You’re sold on eLearning for your company. You know your company needs to invest more in training and you’ve done the research that lets you know a learning management system is just the way to do that.

Facing the Challenge: How to Sell eLearning Internally

You’ve realized it’s cost-efficient and your company’s return on investment is going to be substantial.

There’s only one thing standing in your way – other people in your organization.

Facing Resistance

There are a number of reasons people may face challenges when it comes to introducing the concept of virtual learning within their organization.

One of the primary reasons is an overall resistance to change. This resistance can come from other organizational leaders or it may also be coming from your workforce itself. They may be unable to see why you should change your corporate training and development model and it becomes your job to convince them of the merits of moving to a new way of doing this aspect of business.

So how do you do that? We can help.

Market Multimedia Learning

If you want to revolutionize the way your organization handles its training and development, primarily by shifting to virtual learning, you’re going to have to market, market, market.

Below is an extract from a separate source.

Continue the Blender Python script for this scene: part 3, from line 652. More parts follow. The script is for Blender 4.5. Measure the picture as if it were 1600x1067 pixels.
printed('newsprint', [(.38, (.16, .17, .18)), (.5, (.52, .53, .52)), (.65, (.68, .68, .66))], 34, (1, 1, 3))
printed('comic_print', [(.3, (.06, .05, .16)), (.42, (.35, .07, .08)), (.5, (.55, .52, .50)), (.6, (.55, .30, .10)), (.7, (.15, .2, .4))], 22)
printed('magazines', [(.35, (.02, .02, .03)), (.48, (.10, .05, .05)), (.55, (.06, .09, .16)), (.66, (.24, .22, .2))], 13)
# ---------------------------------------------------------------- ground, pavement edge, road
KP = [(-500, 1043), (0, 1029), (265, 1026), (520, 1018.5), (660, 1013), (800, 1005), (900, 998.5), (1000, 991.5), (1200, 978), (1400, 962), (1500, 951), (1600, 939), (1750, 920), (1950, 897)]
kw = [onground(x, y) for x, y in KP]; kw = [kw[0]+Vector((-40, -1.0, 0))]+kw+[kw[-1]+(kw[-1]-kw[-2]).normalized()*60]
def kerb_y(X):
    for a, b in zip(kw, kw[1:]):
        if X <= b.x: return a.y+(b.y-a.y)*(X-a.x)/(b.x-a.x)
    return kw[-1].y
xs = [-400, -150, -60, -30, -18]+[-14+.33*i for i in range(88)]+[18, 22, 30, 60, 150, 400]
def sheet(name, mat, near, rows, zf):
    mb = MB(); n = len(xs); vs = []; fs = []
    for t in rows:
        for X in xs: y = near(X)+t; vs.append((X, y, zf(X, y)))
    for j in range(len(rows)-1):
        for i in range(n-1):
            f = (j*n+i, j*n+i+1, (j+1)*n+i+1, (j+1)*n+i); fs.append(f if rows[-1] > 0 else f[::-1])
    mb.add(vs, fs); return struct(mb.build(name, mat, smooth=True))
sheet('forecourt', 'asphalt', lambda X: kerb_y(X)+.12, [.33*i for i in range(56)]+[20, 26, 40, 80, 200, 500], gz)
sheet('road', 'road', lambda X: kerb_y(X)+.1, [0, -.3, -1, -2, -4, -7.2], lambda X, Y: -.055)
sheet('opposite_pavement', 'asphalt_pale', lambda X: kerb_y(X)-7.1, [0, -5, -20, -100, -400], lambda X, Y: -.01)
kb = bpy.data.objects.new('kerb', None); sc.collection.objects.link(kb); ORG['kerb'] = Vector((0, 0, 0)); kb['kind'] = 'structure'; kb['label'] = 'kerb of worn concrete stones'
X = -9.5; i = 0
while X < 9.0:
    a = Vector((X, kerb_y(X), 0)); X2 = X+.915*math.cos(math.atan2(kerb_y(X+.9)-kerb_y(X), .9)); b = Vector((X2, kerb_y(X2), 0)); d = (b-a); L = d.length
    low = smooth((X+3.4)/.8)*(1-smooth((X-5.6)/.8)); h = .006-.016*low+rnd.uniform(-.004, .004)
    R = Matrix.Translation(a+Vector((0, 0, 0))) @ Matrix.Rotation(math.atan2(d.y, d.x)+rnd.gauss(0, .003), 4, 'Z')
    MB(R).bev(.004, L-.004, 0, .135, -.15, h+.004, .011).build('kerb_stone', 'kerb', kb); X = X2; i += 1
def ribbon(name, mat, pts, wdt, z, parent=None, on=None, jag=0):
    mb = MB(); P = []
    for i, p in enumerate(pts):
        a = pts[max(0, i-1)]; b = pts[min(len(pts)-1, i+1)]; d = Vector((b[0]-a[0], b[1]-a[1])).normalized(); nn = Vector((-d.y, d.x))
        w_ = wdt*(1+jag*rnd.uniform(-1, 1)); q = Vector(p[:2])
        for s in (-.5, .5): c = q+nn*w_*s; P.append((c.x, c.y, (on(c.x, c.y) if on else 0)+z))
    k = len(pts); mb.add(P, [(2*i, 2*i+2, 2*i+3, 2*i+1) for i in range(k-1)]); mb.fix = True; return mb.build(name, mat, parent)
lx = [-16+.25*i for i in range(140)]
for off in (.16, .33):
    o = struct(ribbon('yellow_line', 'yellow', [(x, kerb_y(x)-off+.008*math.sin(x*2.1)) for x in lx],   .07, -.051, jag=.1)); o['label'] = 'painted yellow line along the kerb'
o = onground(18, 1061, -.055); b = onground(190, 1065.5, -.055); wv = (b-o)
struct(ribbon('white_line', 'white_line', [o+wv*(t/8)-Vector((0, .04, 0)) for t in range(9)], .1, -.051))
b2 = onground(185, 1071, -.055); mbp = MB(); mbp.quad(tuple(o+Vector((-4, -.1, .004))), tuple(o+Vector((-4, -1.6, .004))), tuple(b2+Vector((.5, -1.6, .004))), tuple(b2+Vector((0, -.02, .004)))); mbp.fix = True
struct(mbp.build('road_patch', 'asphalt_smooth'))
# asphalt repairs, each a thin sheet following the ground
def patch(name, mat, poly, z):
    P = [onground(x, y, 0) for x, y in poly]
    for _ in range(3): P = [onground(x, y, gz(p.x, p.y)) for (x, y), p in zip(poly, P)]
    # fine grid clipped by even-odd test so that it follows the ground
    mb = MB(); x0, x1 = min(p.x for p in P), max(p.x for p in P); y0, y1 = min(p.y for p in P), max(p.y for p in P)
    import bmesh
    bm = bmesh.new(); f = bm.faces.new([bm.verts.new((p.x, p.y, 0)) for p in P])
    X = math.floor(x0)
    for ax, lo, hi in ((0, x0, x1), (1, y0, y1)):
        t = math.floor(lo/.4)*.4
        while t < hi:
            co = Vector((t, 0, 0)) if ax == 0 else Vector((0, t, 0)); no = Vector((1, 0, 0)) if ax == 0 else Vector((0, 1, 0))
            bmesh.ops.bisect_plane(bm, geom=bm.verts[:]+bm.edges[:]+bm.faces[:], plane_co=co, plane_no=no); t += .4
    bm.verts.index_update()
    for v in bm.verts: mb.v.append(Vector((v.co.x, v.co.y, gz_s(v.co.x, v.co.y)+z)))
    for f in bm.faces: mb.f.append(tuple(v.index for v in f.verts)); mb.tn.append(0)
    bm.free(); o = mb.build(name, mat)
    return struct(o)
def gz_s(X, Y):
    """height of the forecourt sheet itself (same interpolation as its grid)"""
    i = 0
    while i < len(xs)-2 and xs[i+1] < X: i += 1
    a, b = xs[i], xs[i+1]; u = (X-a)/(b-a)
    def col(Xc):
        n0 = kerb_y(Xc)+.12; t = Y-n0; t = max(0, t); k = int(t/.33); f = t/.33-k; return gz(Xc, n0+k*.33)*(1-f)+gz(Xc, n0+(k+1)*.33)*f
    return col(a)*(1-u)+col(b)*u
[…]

Just as you would work to convince a new customer of why your product is worth their time, you’ll have to do something similar to sell this new concept of training and development.

  • Identify and explicitly define a problem. If you approach others in your organization and offer a different way of doing things they’re likely to wonder why they should rock the boat. It’s up to you to clearly identify a problem within your company—most likely a skills or performance gap—and use that as the basis of your internal marketing. When you’re defining a problem that is going to lead to goals and objectives, the more specific you’re able to be, the better. It also needs to be a problem with objectives that are going to be measurable. If you present such an abstract problem there’s no real way to determine whether or not eLearning works as a viable solution, you’re not likely to gain much traction in your sales process.
  • Seek some consensus on the problem. This is where you’re going to work with company leaders and you’re going to lay out a problem and then you have to convince them it exists and it’s holding your organization back in some way. If everyone isn’t on the same page that there is in reality a problem, they’re not likely to embrace a solution.
  • Position eLearning as the solution to the very problem you identify. Again, you’ll likely have to refer back to the objectives and metrics originally defined, and show in realistic terms how multimedia learning is going to directly provide a solution. Try to keep it as narrowly tailored as possible when first introducing the idea of implementing training and development solutions utilizing an LMS. For example, if your problem is too much waste on the manufacturing floor, be prepared to show how training can address that problem and then how the success of the new training can be measured and will also have positive results for the business overall.
  • Along with the previous step, there needs to be a clear showing of the ROI for investing in a new type of learning technology. This often becomes one of the easier steps for people internally marketing an eLearning solution, because it is so much more time and cost-effective than traditional forms of training and development.

Ultimately, as with marketing anything, whether internally or externally, convincing your organization to be innovative with your training and development efforts relies on your ability to become a problem solver, and position eLearning as the ultimate solution, which is something more and more companies are finding holds true.